Exercise description:
Start at the line that has "(.245, .042, .057), .06, 300)" and stop at the line that has "M['led'] = emit('lit_led_diffuser', 9)". Print those lines and all lines between them exactly, and nothing more.

Dataset excerpts:
START

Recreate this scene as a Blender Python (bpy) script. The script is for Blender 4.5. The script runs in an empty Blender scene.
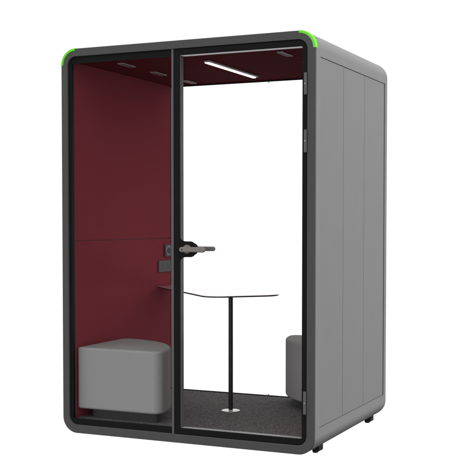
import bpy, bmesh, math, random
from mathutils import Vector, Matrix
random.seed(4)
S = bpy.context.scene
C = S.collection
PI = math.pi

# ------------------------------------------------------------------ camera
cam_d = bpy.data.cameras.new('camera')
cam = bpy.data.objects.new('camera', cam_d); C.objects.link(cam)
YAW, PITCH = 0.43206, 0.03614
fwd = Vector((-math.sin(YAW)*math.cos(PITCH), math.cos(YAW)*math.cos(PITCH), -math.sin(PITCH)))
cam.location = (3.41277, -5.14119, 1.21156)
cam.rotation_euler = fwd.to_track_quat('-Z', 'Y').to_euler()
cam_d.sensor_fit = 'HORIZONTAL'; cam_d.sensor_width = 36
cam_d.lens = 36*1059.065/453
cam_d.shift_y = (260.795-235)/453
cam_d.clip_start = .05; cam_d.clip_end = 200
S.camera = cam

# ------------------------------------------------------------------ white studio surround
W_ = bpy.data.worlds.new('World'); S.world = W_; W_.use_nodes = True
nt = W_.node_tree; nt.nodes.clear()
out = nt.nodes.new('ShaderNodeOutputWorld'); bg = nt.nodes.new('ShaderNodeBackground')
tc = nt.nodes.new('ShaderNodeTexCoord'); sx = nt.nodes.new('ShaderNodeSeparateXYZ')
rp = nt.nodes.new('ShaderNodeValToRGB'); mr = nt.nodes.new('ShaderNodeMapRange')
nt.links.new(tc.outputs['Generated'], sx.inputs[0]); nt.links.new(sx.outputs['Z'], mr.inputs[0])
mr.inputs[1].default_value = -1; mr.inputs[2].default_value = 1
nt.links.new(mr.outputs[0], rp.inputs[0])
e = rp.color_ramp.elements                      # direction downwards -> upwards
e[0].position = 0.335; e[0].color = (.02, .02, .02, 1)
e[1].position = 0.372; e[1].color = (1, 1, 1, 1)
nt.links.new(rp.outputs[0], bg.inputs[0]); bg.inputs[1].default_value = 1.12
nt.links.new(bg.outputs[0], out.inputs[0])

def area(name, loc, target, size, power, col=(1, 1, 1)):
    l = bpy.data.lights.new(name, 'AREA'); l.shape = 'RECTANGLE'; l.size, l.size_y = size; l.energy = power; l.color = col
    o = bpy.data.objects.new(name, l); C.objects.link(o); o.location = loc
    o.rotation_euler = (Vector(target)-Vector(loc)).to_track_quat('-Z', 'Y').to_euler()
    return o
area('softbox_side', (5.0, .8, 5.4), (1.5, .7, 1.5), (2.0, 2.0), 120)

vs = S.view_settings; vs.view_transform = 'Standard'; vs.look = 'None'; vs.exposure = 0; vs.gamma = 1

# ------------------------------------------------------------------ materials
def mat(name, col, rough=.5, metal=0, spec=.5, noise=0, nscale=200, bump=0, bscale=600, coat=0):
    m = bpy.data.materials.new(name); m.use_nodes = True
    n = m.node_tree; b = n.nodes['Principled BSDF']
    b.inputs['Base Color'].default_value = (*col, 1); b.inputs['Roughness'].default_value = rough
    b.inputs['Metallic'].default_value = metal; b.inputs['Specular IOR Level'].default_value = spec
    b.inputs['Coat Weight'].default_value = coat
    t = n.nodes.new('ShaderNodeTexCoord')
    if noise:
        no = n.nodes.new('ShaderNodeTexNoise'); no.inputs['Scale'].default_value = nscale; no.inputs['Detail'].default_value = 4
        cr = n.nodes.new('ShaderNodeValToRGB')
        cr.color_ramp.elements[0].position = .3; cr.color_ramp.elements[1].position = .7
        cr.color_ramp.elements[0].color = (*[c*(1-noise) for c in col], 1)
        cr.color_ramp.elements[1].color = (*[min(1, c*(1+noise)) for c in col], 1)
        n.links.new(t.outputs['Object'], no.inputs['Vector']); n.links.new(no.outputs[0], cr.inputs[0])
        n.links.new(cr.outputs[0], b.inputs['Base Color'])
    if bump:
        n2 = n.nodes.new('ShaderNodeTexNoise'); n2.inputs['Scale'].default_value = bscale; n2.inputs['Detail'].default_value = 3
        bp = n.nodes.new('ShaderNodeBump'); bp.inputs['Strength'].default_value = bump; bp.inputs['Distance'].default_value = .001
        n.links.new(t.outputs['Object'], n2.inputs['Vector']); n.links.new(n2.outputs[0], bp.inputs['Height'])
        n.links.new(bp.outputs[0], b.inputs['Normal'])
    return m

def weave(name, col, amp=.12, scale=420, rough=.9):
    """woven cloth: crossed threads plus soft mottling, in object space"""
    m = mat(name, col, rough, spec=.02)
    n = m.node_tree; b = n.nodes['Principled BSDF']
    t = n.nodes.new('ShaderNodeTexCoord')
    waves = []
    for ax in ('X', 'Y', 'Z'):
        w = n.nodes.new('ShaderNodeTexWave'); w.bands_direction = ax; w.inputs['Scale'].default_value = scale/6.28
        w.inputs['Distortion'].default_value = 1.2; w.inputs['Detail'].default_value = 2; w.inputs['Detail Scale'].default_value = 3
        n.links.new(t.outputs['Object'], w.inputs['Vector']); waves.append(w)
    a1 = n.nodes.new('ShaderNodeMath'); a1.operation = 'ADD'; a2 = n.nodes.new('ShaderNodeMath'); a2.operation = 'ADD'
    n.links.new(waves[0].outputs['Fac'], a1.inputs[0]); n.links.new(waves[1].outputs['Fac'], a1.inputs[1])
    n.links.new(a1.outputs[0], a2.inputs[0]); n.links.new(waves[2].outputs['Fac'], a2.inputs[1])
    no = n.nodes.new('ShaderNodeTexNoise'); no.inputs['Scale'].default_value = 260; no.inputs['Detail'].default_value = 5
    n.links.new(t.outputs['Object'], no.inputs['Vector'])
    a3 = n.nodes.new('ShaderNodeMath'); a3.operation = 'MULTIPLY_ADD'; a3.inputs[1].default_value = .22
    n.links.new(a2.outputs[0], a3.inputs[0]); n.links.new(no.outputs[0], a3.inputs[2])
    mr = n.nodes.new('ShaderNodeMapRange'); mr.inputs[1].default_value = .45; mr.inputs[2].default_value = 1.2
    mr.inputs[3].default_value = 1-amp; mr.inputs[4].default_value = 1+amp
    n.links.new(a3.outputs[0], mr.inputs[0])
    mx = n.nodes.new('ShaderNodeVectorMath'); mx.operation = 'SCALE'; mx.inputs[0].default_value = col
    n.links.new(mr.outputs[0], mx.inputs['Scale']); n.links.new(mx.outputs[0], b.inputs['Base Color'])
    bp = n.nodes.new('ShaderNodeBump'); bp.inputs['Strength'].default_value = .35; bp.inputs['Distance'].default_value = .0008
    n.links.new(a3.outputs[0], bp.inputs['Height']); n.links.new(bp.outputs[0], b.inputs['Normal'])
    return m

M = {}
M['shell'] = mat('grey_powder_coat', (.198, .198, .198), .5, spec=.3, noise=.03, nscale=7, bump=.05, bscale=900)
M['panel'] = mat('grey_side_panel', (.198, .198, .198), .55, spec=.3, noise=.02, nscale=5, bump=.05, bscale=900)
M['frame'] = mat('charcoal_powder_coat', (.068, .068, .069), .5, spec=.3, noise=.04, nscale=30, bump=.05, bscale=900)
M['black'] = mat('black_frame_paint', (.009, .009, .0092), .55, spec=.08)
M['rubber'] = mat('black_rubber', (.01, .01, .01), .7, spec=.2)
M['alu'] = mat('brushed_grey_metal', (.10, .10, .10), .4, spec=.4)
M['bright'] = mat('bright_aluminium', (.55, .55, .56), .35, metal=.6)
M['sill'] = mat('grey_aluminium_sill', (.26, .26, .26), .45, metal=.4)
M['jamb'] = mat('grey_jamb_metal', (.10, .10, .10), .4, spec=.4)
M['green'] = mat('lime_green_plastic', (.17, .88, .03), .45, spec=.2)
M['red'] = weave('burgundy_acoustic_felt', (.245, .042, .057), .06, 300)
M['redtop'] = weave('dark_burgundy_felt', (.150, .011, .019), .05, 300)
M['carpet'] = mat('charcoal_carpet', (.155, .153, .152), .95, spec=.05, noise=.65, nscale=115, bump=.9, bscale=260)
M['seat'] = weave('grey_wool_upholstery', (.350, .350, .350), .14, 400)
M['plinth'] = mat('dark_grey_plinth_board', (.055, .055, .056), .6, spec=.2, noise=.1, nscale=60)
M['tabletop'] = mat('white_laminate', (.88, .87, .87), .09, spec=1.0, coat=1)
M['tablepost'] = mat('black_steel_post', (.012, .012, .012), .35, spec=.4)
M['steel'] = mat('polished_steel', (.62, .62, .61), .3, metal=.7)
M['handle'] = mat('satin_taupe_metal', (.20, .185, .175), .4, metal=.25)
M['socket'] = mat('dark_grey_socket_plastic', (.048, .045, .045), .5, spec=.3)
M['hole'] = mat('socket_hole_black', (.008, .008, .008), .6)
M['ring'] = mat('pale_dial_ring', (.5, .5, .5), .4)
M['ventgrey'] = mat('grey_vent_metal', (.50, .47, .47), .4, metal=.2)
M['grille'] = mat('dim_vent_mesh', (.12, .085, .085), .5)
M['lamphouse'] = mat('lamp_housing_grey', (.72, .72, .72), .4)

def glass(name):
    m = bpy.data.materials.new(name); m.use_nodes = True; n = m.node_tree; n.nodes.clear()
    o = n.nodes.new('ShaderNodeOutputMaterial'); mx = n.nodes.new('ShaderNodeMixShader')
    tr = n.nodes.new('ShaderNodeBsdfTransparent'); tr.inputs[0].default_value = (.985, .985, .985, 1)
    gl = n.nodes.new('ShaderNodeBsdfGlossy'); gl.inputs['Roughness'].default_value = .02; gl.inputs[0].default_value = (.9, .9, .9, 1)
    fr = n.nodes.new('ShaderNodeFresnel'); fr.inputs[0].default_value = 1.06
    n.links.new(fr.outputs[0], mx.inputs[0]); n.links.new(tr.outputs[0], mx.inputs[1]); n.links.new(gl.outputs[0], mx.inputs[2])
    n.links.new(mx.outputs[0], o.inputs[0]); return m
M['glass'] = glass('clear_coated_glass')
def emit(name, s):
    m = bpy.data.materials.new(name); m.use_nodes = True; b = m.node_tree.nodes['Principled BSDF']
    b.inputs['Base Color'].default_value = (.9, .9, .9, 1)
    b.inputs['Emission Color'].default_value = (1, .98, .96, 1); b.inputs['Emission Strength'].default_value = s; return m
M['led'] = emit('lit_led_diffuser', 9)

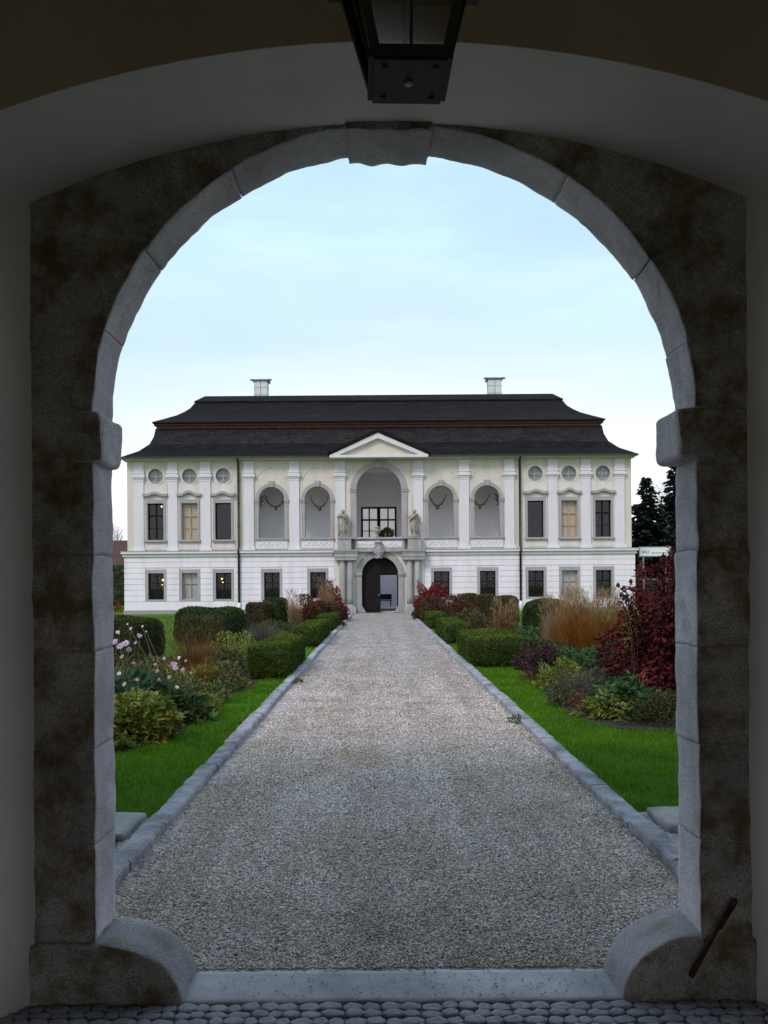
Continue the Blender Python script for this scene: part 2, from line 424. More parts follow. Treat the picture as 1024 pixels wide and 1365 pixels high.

END

Final result:
M['red'] = weave('burgundy_acoustic_felt', (.245, .042, .057), .06, 300)
M['redtop'] = weave('dark_burgundy_felt', (.150, .011, .019), .05, 300)
M['carpet'] = mat('charcoal_carpet', (.155, .153, .152), .95, spec=.05, noise=.65, nscale=115, bump=.9, bscale=260)
M['seat'] = weave('grey_wool_upholstery', (.350, .350, .350), .14, 400)
M['plinth'] = mat('dark_grey_plinth_board', (.055, .055, .056), .6, spec=.2, noise=.1, nscale=60)
M['tabletop'] = mat('white_laminate', (.88, .87, .87), .09, spec=1.0, coat=1)
M['tablepost'] = mat('black_steel_post', (.012, .012, .012), .35, spec=.4)
M['steel'] = mat('polished_steel', (.62, .62, .61), .3, metal=.7)
M['handle'] = mat('satin_taupe_metal', (.20, .185, .175), .4, metal=.25)
M['socket'] = mat('dark_grey_socket_plastic', (.048, .045, .045), .5, spec=.3)
M['hole'] = mat('socket_hole_black', (.008, .008, .008), .6)
M['ring'] = mat('pale_dial_ring', (.5, .5, .5), .4)
M['ventgrey'] = mat('grey_vent_metal', (.50, .47, .47), .4, metal=.2)
M['grille'] = mat('dim_vent_mesh', (.12, .085, .085), .5)
M['lamphouse'] = mat('lamp_housing_grey', (.72, .72, .72), .4)

def glass(name):
    m = bpy.data.materials.new(name); m.use_nodes = True; n = m.node_tree; n.nodes.clear()
    o = n.nodes.new('ShaderNodeOutputMaterial'); mx = n.nodes.new('ShaderNodeMixShader')
    tr = n.nodes.new('ShaderNodeBsdfTransparent'); tr.inputs[0].default_value = (.985, .985, .985, 1)
    gl = n.nodes.new('ShaderNodeBsdfGlossy'); gl.inputs['Roughness'].default_value = .02; gl.inputs[0].default_value = (.9, .9, .9, 1)
    fr = n.nodes.new('ShaderNodeFresnel'); fr.inputs[0].default_value = 1.06
    n.links.new(fr.outputs[0], mx.inputs[0]); n.links.new(tr.outputs[0], mx.inputs[1]); n.links.new(gl.outputs[0], mx.inputs[2])
    n.links.new(mx.outputs[0], o.inputs[0]); return m
M['glass'] = glass('clear_coated_glass')
def emit(name, s):
    m = bpy.data.materials.new(name); m.use_nodes = True; b = m.node_tree.nodes['Principled BSDF']
    b.inputs['Base Color'].default_value = (.9, .9, .9, 1)
    b.inputs['Emission Color'].default_value = (1, .98, .96, 1); b.inputs['Emission Strength'].default_value = s; return m
M['led'] = emit('lit_led_diffuser', 9)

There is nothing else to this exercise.